Reflecting the obvious need to turn around Coles - by no means a new ambition - annual bonuses of up to 120% of base pay will accrue to Goyder based on unstipulated ROE (return on equity) measures.

True, the deal has thumped Wesfarmers' ROE, indeed the stock looks way overvalued by that gauge even now, but Coles is Goyder's baby anyhow.

His career and reputation are inextricably linked with the fate of the Coles' transaction and a large bonus grant based on secret performance measures is hardly going to make him work any harder.

All bull, no bear

The rise of executive pay has been, for years predicated on rising earnings and stock prices in the upswing of the bull market and now boards are figuring out new ways to pay their executives more while shareholders lose.

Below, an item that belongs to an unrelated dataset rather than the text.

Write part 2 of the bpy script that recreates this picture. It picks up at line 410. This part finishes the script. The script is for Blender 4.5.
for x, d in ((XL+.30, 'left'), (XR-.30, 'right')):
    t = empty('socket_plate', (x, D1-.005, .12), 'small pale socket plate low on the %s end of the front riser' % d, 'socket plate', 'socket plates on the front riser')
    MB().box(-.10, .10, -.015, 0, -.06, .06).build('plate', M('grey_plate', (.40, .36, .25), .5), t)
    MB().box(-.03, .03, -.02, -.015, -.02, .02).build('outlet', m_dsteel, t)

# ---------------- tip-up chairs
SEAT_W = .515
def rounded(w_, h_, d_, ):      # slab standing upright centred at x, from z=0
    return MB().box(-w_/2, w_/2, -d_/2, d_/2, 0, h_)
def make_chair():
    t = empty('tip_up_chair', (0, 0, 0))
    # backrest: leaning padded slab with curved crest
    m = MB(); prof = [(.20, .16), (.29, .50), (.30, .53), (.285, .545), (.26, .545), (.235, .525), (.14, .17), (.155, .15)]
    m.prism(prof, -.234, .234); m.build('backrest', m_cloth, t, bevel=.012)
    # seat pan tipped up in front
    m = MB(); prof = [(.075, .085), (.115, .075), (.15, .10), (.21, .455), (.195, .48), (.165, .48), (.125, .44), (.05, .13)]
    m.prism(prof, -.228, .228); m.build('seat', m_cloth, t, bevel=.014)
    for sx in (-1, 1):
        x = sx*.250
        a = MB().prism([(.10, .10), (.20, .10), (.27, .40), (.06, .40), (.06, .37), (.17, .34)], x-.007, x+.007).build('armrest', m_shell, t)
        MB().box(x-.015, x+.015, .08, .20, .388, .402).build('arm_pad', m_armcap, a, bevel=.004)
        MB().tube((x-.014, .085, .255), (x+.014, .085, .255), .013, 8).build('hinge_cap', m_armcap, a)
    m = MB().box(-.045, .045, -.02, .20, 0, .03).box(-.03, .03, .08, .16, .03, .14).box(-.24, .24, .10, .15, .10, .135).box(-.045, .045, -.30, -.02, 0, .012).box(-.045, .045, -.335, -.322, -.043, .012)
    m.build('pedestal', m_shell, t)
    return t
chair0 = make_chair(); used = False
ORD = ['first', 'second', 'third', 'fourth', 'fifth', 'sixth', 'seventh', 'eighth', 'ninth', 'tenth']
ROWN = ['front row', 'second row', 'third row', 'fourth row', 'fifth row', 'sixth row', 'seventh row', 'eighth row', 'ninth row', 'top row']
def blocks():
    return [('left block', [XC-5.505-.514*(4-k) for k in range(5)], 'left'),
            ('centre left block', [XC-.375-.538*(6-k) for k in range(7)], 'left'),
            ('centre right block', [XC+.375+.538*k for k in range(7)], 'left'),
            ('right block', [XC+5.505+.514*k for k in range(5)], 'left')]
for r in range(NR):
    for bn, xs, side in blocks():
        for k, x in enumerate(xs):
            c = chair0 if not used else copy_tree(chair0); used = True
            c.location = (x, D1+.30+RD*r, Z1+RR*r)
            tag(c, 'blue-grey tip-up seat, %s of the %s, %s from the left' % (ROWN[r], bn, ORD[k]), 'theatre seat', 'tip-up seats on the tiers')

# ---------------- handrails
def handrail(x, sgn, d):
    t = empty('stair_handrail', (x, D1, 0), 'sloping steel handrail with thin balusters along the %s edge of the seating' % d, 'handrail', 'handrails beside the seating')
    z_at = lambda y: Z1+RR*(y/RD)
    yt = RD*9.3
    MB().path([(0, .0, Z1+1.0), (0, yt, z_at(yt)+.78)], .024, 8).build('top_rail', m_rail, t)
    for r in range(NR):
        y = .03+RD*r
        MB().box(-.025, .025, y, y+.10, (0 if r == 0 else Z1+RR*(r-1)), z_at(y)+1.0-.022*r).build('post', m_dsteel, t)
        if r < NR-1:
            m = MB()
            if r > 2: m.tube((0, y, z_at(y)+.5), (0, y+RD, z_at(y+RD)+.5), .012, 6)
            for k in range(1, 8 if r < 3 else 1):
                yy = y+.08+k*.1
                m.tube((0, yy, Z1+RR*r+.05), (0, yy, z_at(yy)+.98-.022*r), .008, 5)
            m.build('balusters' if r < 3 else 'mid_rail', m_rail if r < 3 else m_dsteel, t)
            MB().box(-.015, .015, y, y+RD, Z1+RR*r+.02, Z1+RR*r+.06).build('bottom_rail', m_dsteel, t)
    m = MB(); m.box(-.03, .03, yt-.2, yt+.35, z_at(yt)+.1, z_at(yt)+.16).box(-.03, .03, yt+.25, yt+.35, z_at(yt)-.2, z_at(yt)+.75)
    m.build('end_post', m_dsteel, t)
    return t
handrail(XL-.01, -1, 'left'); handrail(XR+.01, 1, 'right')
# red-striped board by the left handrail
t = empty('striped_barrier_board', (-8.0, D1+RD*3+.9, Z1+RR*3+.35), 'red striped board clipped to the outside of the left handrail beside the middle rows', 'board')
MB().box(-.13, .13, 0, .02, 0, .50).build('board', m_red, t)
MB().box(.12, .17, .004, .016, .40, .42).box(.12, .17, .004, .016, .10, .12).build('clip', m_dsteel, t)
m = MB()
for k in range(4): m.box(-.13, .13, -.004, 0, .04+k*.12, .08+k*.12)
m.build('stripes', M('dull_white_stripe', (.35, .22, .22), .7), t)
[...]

The notion of ``at-risk'' pay is joke if executives can't share any hardship with shareholders, or even a bit of a pay cut, during a downturn.

At Oxiana, Owen Hegarty's $10.6 million farewell payment was knocked on the head by shareholders only for the board to find a way to pay him $8.6 million ex-gratia.

At Consolidated Media, executive chairman John Alexander was rewarded with no less than a $15 million termination payment despite presiding over the decline of Nine Network. CMH is down, Nine is skirting with a breach of its banking agreements, Alexander picked up $19 million.

At AGL, former chief Paul Anthony pulled out $11.3 million in 2007 and a further $6.2 million for four months' work in 2008 including a $5 million termination payment.

It should be said that Anthony and Alexander - or Mulcahy and Hegarty for that matter - can hardly be blamed for striking a keen deal for themselves. It can also be said that boards are weak for capitulating to such feeble contracts.

At the failed Allco Finance Group, David Clarke is asking for an options grant to be turned into cash while Bendigo chief Rob Hunt is watching his 2009 Long Term Incentive component also turned into a cash payment.

Spin the tale

When the market turns down and companies underperform, so should executive remuneration. Otherwise it is a perversion of the market for executive talent.

It is bad capitalism, it is cake-and-eat-it-too, it is best-of-both-worlds, it is untenable and shareholders should be angered.

At AGMs and in press releases and friendly TV interviews, you will hear that boards have had remuneration experts sign off on their independent remuneration schemes. You will not hear why it is that boards cannot price labour in their own markets.

You will be told that the credit meltdown is to blame for poor performance. You will not be told that the job of a manager is to manage, and manage risk, whatever the macro conditions might be.

You will be told that executive pay really must keep pace with best practice and international benchmarks, a la Wall Street. When it comes to pricing their own labour the executive lobby cries America, and when it comes to pricing their employees they cry Asia.

Suncorp woes

There will be much acrimony between shareholders and boards this year. In the case of Suncorp, which has two businesses - insurance and banking - the bad debts are flowing thick and fast on the banking side while the rise in the group's cost of wholesale funding is choking new lending.

Excluding a $200 million exposure to the failed Raptis Group, Suncorp is now believed to have exposure to non-performing loans of $660 million against a budget for bad debts of $96 million. It won't give a number.

The group denies it but there is also believed to be a large ``reduction in headcount'' in the pipeline.

In insurance, Suncorp is still digesting its $7.9 billion acquisition of rival insurer Promina, a deal it struck at the top of the cycle in late 2006. The official line is that the integration of Promina is going well.

The real line is there is $5 billion of goodwill sitting on Suncorp's balance sheet. The IT systems are yet to be integrated and almost all the top executive talent of Promina - which ran the likes of Vero, AAMI, GIO, APIA and Shannons - has walked.